### Stored items from a collection
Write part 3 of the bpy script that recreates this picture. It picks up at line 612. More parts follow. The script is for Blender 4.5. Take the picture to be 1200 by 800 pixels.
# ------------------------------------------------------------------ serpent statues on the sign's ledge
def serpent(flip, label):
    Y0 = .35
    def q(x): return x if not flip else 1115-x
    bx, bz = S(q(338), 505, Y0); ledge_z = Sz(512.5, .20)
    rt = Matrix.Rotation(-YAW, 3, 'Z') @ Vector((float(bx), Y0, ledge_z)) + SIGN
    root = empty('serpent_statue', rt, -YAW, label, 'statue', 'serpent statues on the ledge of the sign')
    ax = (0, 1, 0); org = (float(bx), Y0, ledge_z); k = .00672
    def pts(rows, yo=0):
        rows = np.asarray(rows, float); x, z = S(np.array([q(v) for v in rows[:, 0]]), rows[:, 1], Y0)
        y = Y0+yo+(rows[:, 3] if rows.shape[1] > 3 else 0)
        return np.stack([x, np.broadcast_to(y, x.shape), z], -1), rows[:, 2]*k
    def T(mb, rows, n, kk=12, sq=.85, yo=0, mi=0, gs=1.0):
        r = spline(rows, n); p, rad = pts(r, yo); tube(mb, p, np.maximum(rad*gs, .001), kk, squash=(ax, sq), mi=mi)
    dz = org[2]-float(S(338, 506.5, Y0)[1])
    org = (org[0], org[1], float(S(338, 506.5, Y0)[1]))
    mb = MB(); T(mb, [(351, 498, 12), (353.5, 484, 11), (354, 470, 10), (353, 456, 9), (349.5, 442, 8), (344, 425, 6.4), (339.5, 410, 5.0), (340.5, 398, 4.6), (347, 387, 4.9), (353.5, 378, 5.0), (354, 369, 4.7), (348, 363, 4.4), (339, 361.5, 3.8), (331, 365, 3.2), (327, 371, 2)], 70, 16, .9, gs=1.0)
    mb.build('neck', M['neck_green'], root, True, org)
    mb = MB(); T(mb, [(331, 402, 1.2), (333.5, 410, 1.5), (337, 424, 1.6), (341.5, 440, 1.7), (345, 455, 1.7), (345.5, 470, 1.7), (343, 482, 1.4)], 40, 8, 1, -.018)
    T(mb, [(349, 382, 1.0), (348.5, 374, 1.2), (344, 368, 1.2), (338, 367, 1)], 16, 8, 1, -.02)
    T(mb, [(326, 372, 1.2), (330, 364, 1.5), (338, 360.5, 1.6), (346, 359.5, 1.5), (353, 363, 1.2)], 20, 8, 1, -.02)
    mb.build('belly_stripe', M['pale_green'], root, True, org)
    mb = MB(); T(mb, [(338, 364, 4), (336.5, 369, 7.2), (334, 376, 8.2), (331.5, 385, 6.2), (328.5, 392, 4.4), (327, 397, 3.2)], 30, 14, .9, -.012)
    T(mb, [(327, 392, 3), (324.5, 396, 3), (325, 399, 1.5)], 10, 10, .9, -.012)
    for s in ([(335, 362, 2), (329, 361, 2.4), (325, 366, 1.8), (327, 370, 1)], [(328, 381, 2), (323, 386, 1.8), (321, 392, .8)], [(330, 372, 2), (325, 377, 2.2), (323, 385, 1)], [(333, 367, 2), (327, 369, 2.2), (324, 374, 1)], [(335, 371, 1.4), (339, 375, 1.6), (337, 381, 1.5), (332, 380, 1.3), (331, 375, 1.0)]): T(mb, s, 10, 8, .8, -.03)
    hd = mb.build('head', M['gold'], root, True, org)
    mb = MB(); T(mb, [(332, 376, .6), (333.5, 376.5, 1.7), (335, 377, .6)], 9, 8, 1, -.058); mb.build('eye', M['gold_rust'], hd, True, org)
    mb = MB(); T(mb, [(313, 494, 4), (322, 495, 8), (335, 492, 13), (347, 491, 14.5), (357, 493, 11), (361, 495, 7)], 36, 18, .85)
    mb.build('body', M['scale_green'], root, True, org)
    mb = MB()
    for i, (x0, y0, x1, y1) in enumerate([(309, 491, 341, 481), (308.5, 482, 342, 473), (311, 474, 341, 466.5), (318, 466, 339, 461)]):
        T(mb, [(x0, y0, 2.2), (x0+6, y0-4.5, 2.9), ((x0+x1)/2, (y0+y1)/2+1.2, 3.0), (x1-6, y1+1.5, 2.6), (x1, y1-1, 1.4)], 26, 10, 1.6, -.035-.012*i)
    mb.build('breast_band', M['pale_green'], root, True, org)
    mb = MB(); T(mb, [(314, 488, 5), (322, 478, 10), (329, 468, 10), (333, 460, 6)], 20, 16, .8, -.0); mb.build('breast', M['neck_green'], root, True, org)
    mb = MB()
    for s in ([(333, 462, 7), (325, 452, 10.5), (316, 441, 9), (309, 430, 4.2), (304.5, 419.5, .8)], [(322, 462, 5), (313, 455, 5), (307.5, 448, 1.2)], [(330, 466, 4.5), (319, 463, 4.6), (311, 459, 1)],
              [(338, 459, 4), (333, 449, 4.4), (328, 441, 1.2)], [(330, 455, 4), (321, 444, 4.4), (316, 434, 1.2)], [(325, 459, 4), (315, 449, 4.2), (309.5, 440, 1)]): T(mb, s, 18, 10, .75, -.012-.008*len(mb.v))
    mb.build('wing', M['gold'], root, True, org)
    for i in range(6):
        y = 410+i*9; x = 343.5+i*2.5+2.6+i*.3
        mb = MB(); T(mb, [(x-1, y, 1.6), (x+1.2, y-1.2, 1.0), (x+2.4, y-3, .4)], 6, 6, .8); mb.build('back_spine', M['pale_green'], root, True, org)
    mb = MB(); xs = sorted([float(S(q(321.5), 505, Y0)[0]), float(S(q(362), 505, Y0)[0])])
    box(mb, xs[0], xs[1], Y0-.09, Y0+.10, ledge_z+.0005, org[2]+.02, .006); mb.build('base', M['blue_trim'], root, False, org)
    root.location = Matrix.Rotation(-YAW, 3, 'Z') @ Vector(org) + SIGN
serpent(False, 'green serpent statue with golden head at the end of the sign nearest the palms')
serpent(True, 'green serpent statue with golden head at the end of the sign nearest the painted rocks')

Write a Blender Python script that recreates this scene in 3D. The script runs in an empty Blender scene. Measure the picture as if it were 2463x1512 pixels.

### Written task
Every entry should be printed again exactly as written.

### Response for this exercise
Write part 3 of the bpy script that recreates this picture. It picks up at line 612. More parts follow. The script is for Blender 4.5. Take the picture to be 1200 by 800 pixels.
# ------------------------------------------------------------------ serpent statues on the sign's ledge
def serpent(flip, label):
    Y0 = .35
    def q(x): return x if not flip else 1115-x
    bx, bz = S(q(338), 505, Y0); ledge_z = Sz(512.5, .20)
    rt = Matrix.Rotation(-YAW, 3, 'Z') @ Vector((float(bx), Y0, ledge_z)) + SIGN
    root = empty('serpent_statue', rt, -YAW, label, 'statue', 'serpent statues on the ledge of the sign')
    ax = (0, 1, 0); org = (float(bx), Y0, ledge_z); k = .00672
    def pts(rows, yo=0):
        rows = np.asarray(rows, float); x, z = S(np.array([q(v) for v in rows[:, 0]]), rows[:, 1], Y0)
        y = Y0+yo+(rows[:, 3] if rows.shape[1] > 3 else 0)
        return np.stack([x, np.broadcast_to(y, x.shape), z], -1), rows[:, 2]*k
    def T(mb, rows, n, kk=12, sq=.85, yo=0, mi=0, gs=1.0):
        r = spline(rows, n); p, rad = pts(r, yo); tube(mb, p, np.maximum(rad*gs, .001), kk, squash=(ax, sq), mi=mi)
    dz = org[2]-float(S(338, 506.5, Y0)[1])
    org = (org[0], org[1], float(S(338, 506.5, Y0)[1]))
    mb = MB(); T(mb, [(351, 498, 12), (353.5, 484, 11), (354, 470, 10), (353, 456, 9), (349.5, 442, 8), (344, 425, 6.4), (339.5, 410, 5.0), (340.5, 398, 4.6), (347, 387, 4.9), (353.5, 378, 5.0), (354, 369, 4.7), (348, 363, 4.4), (339, 361.5, 3.8), (331, 365, 3.2), (327, 371, 2)], 70, 16, .9, gs=1.0)
    mb.build('neck', M['neck_green'], root, True, org)
    mb = MB(); T(mb, [(331, 402, 1.2), (333.5, 410, 1.5), (337, 424, 1.6), (341.5, 440, 1.7), (345, 455, 1.7), (345.5, 470, 1.7), (343, 482, 1.4)], 40, 8, 1, -.018)
    T(mb, [(349, 382, 1.0), (348.5, 374, 1.2), (344, 368, 1.2), (338, 367, 1)], 16, 8, 1, -.02)
    T(mb, [(326, 372, 1.2), (330, 364, 1.5), (338, 360.5, 1.6), (346, 359.5, 1.5), (353, 363, 1.2)], 20, 8, 1, -.02)
    mb.build('belly_stripe', M['pale_green'], root, True, org)
    mb = MB(); T(mb, [(338, 364, 4), (336.5, 369, 7.2), (334, 376, 8.2), (331.5, 385, 6.2), (328.5, 392, 4.4), (327, 397, 3.2)], 30, 14, .9, -.012)
    T(mb, [(327, 392, 3), (324.5, 396, 3), (325, 399, 1.5)], 10, 10, .9, -.012)
    for s in ([(335, 362, 2), (329, 361, 2.4), (325, 366, 1.8), (327, 370, 1)], [(328, 381, 2), (323, 386, 1.8), (321, 392, .8)], [(330, 372, 2), (325, 377, 2.2), (323, 385, 1)], [(333, 367, 2), (327, 369, 2.2), (324, 374, 1)], [(335, 371, 1.4), (339, 375, 1.6), (337, 381, 1.5), (332, 380, 1.3), (331, 375, 1.0)]): T(mb, s, 10, 8, .8, -.03)
    hd = mb.build('head', M['gold'], root, True, org)
    mb = MB(); T(mb, [(332, 376, .6), (333.5, 376.5, 1.7), (335, 377, .6)], 9, 8, 1, -.058); mb.build('eye', M['gold_rust'], hd, True, org)
    mb = MB(); T(mb, [(313, 494, 4), (322, 495, 8), (335, 492, 13), (347, 491, 14.5), (357, 493, 11), (361, 495, 7)], 36, 18, .85)
    mb.build('body', M['scale_green'], root, True, org)
    mb = MB()
    for i, (x0, y0, x1, y1) in enumerate([(309, 491, 341, 481), (308.5, 482, 342, 473), (311, 474, 341, 466.5), (318, 466, 339, 461)]):
        T(mb, [(x0, y0, 2.2), (x0+6, y0-4.5, 2.9), ((x0+x1)/2, (y0+y1)/2+1.2, 3.0), (x1-6, y1+1.5, 2.6), (x1, y1-1, 1.4)], 26, 10, 1.6, -.035-.012*i)
    mb.build('breast_band', M['pale_green'], root, True, org)
    mb = MB(); T(mb, [(314, 488, 5), (322, 478, 10), (329, 468, 10), (333, 460, 6)], 20, 16, .8, -.0); mb.build('breast', M['neck_green'], root, True, org)
    mb = MB()
    for s in ([(333, 462, 7), (325, 452, 10.5), (316, 441, 9), (309, 430, 4.2), (304.5, 419.5, .8)], [(322, 462, 5), (313, 455, 5), (307.5, 448, 1.2)], [(330, 466, 4.5), (319, 463, 4.6), (311, 459, 1)],
              [(338, 459, 4), (333, 449, 4.4), (328, 441, 1.2)], [(330, 455, 4), (321, 444, 4.4), (316, 434, 1.2)], [(325, 459, 4), (315, 449, 4.2), (309.5, 440, 1)]): T(mb, s, 18, 10, .75, -.012-.008*len(mb.v))
    mb.build('wing', M['gold'], root, True, org)
    for i in range(6):
        y = 410+i*9; x = 343.5+i*2.5+2.6+i*.3
        mb = MB(); T(mb, [(x-1, y, 1.6), (x+1.2, y-1.2, 1.0), (x+2.4, y-3, .4)], 6, 6, .8); mb.build('back_spine', M['pale_green'], root, True, org)
    mb = MB(); xs = sorted([float(S(q(321.5), 505, Y0)[0]), float(S(q(362), 505, Y0)[0])])
    box(mb, xs[0], xs[1], Y0-.09, Y0+.10, ledge_z+.0005, org[2]+.02, .006); mb.build('base', M['blue_trim'], root, False, org)
    root.location = Matrix.Rotation(-YAW, 3, 'Z') @ Vector(org) + SIGN
serpent(False, 'green serpent statue with golden head at the end of the sign nearest the palms')
serpent(True, 'green serpent statue with golden head at the end of the sign nearest the painted rocks')

Write a Blender Python script that recreates this scene in 3D. The script runs in an empty Blender scene. Measure the picture as if it were 2463x1512 pixels.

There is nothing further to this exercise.